Monday, January 18, 2010

Julius Caesar

Julius Caesar. We’ve all seen it. We all know the plot and it’s been ingrained into our brains since birth. We all know Caesar dies and we all know who did it. But the play I went to on Thursday night was different. It did not follow the same predictable mold that all of the previous Julius Caesar plays that I have witnessed followed. It created a mold of its own. I came into the play tired from not even having been home from school yet, hungry because I hadn’t eaten anything since lunch, and bored already because I knew what was going to happen-or at least what I thought was going to happen. The cast was different from most school plays because it contained students from many different schools, some of one I knew from middle school and church. The girl who played Cassius I thought stood above the rest. But what made this play stand out from the rest so much was the way it was relatable to everyday life today. The language, the costumes, the setting, the props all added to the effect. The language use was intriguing and kept the audience’s attention. This method was extremely effective when the audience consists of many high school students, seeing as though it is a high school play.

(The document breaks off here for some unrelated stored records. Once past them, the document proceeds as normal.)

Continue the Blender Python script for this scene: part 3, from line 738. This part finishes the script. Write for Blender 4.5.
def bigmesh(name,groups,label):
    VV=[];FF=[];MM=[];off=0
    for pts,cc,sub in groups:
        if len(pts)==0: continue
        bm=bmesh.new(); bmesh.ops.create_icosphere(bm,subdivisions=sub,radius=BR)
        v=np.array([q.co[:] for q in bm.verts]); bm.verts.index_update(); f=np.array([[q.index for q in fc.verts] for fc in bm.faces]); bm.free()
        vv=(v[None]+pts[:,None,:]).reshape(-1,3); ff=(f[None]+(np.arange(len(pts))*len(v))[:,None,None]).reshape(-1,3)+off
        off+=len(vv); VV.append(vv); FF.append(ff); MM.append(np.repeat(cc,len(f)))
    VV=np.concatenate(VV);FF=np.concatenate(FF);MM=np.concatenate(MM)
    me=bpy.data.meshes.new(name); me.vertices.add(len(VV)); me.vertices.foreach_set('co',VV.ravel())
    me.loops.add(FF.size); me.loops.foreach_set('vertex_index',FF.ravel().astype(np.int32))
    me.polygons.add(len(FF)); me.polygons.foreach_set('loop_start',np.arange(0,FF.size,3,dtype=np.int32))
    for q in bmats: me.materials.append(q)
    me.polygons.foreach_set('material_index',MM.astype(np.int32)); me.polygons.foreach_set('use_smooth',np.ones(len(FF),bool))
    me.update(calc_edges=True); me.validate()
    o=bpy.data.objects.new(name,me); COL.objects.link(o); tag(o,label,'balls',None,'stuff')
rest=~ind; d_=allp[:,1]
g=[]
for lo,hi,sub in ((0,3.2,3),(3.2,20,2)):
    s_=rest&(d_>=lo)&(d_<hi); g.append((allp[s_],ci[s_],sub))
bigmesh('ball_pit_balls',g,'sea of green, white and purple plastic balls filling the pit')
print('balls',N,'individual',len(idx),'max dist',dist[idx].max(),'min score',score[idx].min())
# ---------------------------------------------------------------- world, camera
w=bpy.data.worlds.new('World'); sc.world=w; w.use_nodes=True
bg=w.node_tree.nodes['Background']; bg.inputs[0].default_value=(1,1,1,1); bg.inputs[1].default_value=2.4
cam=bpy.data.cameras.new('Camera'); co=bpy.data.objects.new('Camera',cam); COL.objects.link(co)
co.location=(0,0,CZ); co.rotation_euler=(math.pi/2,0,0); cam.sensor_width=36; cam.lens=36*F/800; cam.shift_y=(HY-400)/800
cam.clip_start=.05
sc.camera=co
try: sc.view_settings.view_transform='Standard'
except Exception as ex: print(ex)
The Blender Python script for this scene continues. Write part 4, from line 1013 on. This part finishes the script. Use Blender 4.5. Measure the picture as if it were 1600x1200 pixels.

While preparing to fall asleep to “Thou” and “Art”, texting lingo quickly caught my attention and kept my eyes from closing. The news clips were also a very effective idea and were able to capture the audience more than a narrator, who probably would have just caused everyone to zone out. Having both Shakespearean language and modern day language helps the audience understand the Shakespearean language more and not be confused by it and automatically zone out because they are not understanding what it going on.

Another interesting aspect of the play was how the audience was on the stage with the actors in between them. It helped the audience feel like they were a part of the action and kept their attention. Especially me because I was right where everyone kept running through, and at one point this girl yelled “Beware the Ides of March” right in my ear. If that doesn’t keep you awake I don’t know what will. In the end something I was just going to see because I needed my extra credit-no offense Mr. Glenn- turned out capturing my attention so much that I would have gone to see it again if I actually had money in my pocket. It kept me focused and anticipating what was to come next. There was only one point at which I didn’t understand what was going on really and that was in the beginning when there was only music and people doing weird things, but oh well it kept my attention, I just didn’t really know why they were doing those things. Other than that the play was extremely well done, thumbs up for creativity, and I hope to see more like it in the future of Johns Creek.